• [Problem to solve]:
Produce a word-for-word copy of the listing below without its pictures.

(3D scene scripts)
* START *
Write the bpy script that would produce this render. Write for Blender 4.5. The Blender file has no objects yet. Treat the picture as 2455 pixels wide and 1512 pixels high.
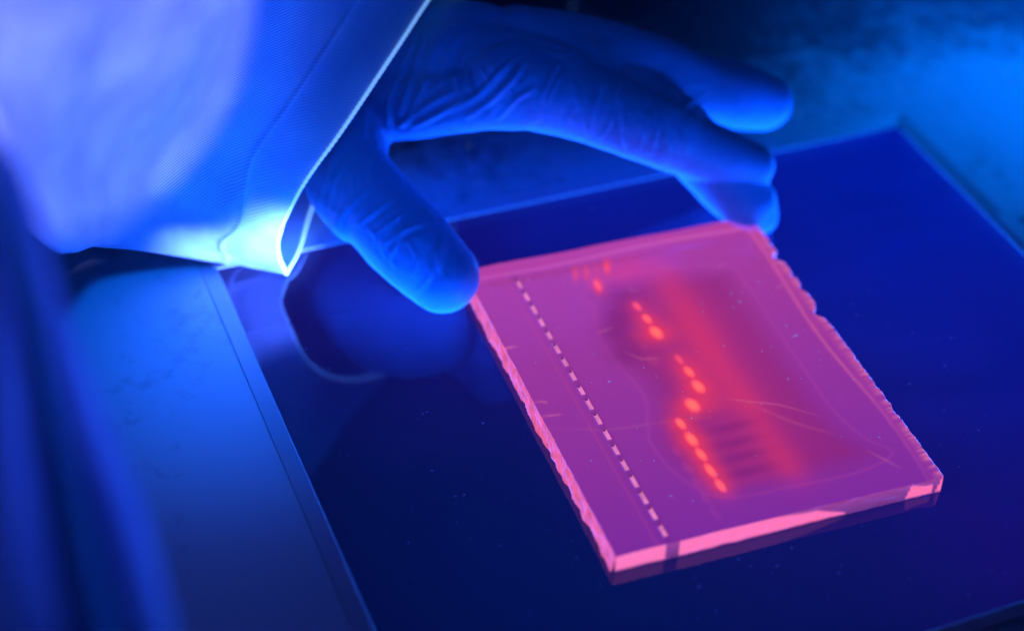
import bpy, bmesh, math, random
import numpy as np
from mathutils import Vector, Matrix, noise
from mathutils.bvhtree import BVHTree

random.seed(7)
S = bpy.context.scene
COL = S.collection

# ------------------------------------------------------------ camera
RX = np.array([0.92445077, 0.21308358, -0.31620589])
RY = np.array([-0.37863281, 0.61093831, -0.69526368])
RZ = np.array([0.04503302, 0.76246296, 0.64546283])
RW = np.stack([RX, RY, RZ])                       # world = RW @ camera
CAM = np.array([-0.08531661, -0.40658324, 0.33110981])
FPX, PX, PY = 4115.0, 1227.5, 756.0

cam = bpy.data.cameras.new('camera')
cam.sensor_width = 36.0
cam.lens = FPX / 2455.0 * 36.0
cam.clip_start, cam.clip_end = 0.01, 50.0
cam.dof.use_dof = True
cam.dof.focus_distance = 0.474
cam.dof.aperture_fstop = 4.0
cam.dof.aperture_blades = 9
camo = bpy.data.objects.new('camera', cam)
COL.objects.link(camo)
M = Matrix([list(RW[0]) + [CAM[0]], list(RW[1]) + [CAM[1]], list(RW[2]) + [CAM[2]], [0, 0, 0, 1]])
camo.matrix_world = M
S.camera = camo


def ray(x, y):
    return RW @ np.array([x - PX, -(y - PY), -FPX])


def pt(x, y, z=0.0):
    """point of the place seen at (x, y) whose height above the glass is z mm"""
    r = ray(x, y)
    return CAM + r * ((z * 0.001 - CAM[2]) / r[2])


# ------------------------------------------------------------ world and view
w = bpy.data.worlds.new('World')
S.world = w
w.use_nodes = True
bg = w.node_tree.nodes['Background']
bg.inputs[0].default_value = (0.02, 0.10, 1.0, 1)
bg.inputs[1].default_value = 0.035
S.view_settings.view_transform = 'Standard'
S.view_settings.look = 'None'
S.view_settings.exposure = 0.0
S.view_settings.gamma = 1.0
S.cycles.max_bounces = 8
S.cycles.transparent_max_bounces = 12
S.cycles.sample_clamp_indirect = 10.0
S.cycles.use_denoising = True

# ------------------------------------------------------------ lamps
def area(name, loc, target, sx, sy, energy, col, spread=180):
    l = bpy.data.lights.new(name, 'AREA')
    l.shape = 'RECTANGLE'
    l.size, l.size_y, l.energy, l.color = sx, sy, energy, col
    l.spread = math.radians(spread)
    o = bpy.data.objects.new(name, l)
    COL.objects.link(o)
    o.location = loc
    d = Vector(target) - Vector(loc)
    o.rotation_euler = d.to_track_quat('-Z', 'Y').to_euler()
    return o


def spot(name, loc, target, energy, col, cone, blend=0.3, radius=0.01):
    l = bpy.data.lights.new(name, 'SPOT')
    l.energy, l.color = energy, col
    l.spot_size, l.spot_blend, l.shadow_soft_size = math.radians(cone), blend, radius
    o = bpy.data.objects.new(name, l)
    COL.objects.link(o)
    o.location = loc
    d = Vector(target) - Vector(loc)
    o.rotation_euler = d.to_track_quat('-Z', 'Y').to_euler()
    return o


# tubes in the box below the filter glass
area('uv_lamp', (0.1215, -0.0985, -0.006), (0.1215, -0.0985, 1), 0.235, 0.19, 2.8, (0.006, 0.12, 1.0), 172)
# added violet fill that tints the left of the sleeve lavender
spot('violet_fill', tuple(CAM + np.array([0.03, 0.0, 0.06])), tuple(pt(-40, -110, 130)), 33, (0.27, 0.30, 1.0), 17.0, 0.16, 0.003)
spot('coat_fill', (0.16, -0.26, 0.34), tuple(pt(60, 880, 135)), 5, (0.03, 0.09, 1.0), 34, 1.0, 0.02)  # added blue fill that brightens the coat front
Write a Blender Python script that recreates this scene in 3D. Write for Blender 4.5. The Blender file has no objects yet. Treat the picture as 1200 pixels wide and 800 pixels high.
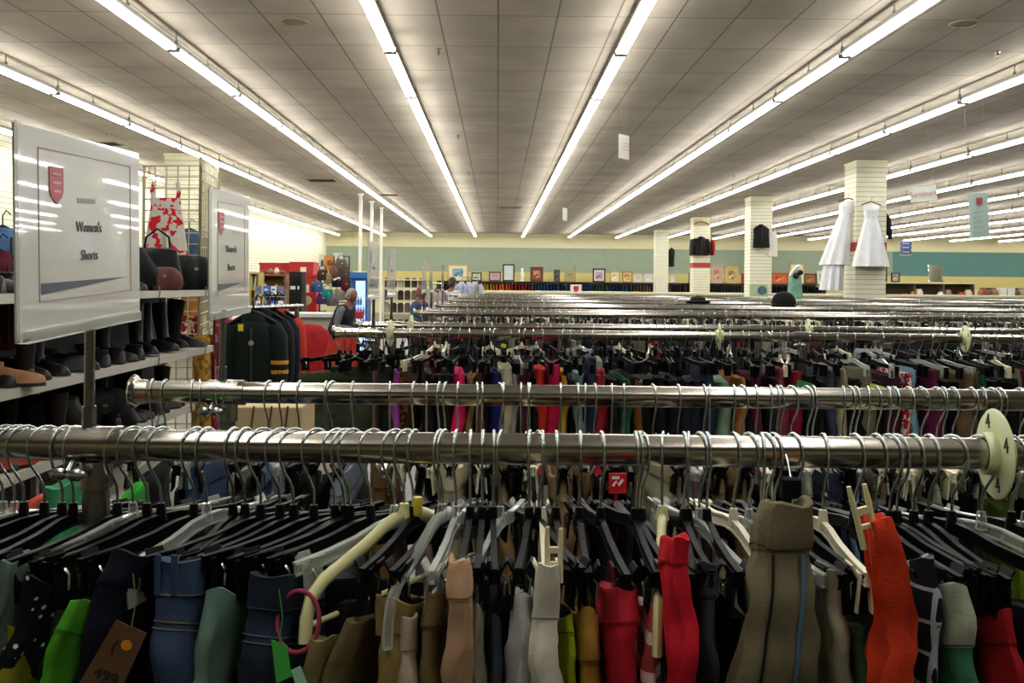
* END *
• [Exercise result]:
Write the bpy script that would produce this render. Write for Blender 4.5. The Blender file has no objects yet. Treat the picture as 2455 pixels wide and 1512 pixels high.
import bpy, bmesh, math, random
import numpy as np
from mathutils import Vector, Matrix, noise
from mathutils.bvhtree import BVHTree

random.seed(7)
S = bpy.context.scene
COL = S.collection

# ------------------------------------------------------------ camera
RX = np.array([0.92445077, 0.21308358, -0.31620589])
RY = np.array([-0.37863281, 0.61093831, -0.69526368])
RZ = np.array([0.04503302, 0.76246296, 0.64546283])
RW = np.stack([RX, RY, RZ])                       # world = RW @ camera
CAM = np.array([-0.08531661, -0.40658324, 0.33110981])
FPX, PX, PY = 4115.0, 1227.5, 756.0

cam = bpy.data.cameras.new('camera')
cam.sensor_width = 36.0
cam.lens = FPX / 2455.0 * 36.0
cam.clip_start, cam.clip_end = 0.01, 50.0
cam.dof.use_dof = True
cam.dof.focus_distance = 0.474
cam.dof.aperture_fstop = 4.0
cam.dof.aperture_blades = 9
camo = bpy.data.objects.new('camera', cam)
COL.objects.link(camo)
M = Matrix([list(RW[0]) + [CAM[0]], list(RW[1]) + [CAM[1]], list(RW[2]) + [CAM[2]], [0, 0, 0, 1]])
camo.matrix_world = M
S.camera = camo


def ray(x, y):
    return RW @ np.array([x - PX, -(y - PY), -FPX])


def pt(x, y, z=0.0):
    """point of the place seen at (x, y) whose height above the glass is z mm"""
    r = ray(x, y)
    return CAM + r * ((z * 0.001 - CAM[2]) / r[2])


# ------------------------------------------------------------ world and view
w = bpy.data.worlds.new('World')
S.world = w
w.use_nodes = True
bg = w.node_tree.nodes['Background']
bg.inputs[0].default_value = (0.02, 0.10, 1.0, 1)
bg.inputs[1].default_value = 0.035
S.view_settings.view_transform = 'Standard'
S.view_settings.look = 'None'
S.view_settings.exposure = 0.0
S.view_settings.gamma = 1.0
S.cycles.max_bounces = 8
S.cycles.transparent_max_bounces = 12
S.cycles.sample_clamp_indirect = 10.0
S.cycles.use_denoising = True

# ------------------------------------------------------------ lamps
def area(name, loc, target, sx, sy, energy, col, spread=180):
    l = bpy.data.lights.new(name, 'AREA')
    l.shape = 'RECTANGLE'
    l.size, l.size_y, l.energy, l.color = sx, sy, energy, col
    l.spread = math.radians(spread)
    o = bpy.data.objects.new(name, l)
    COL.objects.link(o)
    o.location = loc
    d = Vector(target) - Vector(loc)
    o.rotation_euler = d.to_track_quat('-Z', 'Y').to_euler()
    return o


def spot(name, loc, target, energy, col, cone, blend=0.3, radius=0.01):
    l = bpy.data.lights.new(name, 'SPOT')
    l.energy, l.color = energy, col
    l.spot_size, l.spot_blend, l.shadow_soft_size = math.radians(cone), blend, radius
    o = bpy.data.objects.new(name, l)
    COL.objects.link(o)
    o.location = loc
    d = Vector(target) - Vector(loc)
    o.rotation_euler = d.to_track_quat('-Z', 'Y').to_euler()
    return o


# tubes in the box below the filter glass
area('uv_lamp', (0.1215, -0.0985, -0.006), (0.1215, -0.0985, 1), 0.235, 0.19, 2.8, (0.006, 0.12, 1.0), 172)
# added violet fill that tints the left of the sleeve lavender
spot('violet_fill', tuple(CAM + np.array([0.03, 0.0, 0.06])), tuple(pt(-40, -110, 130)), 33, (0.27, 0.30, 1.0), 17.0, 0.16, 0.003)
spot('coat_fill', (0.16, -0.26, 0.34), tuple(pt(60, 880, 135)), 5, (0.03, 0.09, 1.0), 34, 1.0, 0.02)  # added blue fill that brightens the coat front
Write a Blender Python script that recreates this scene in 3D. Write for Blender 4.5. The Blender file has no objects yet. Treat the picture as 1200 pixels wide and 800 pixels high.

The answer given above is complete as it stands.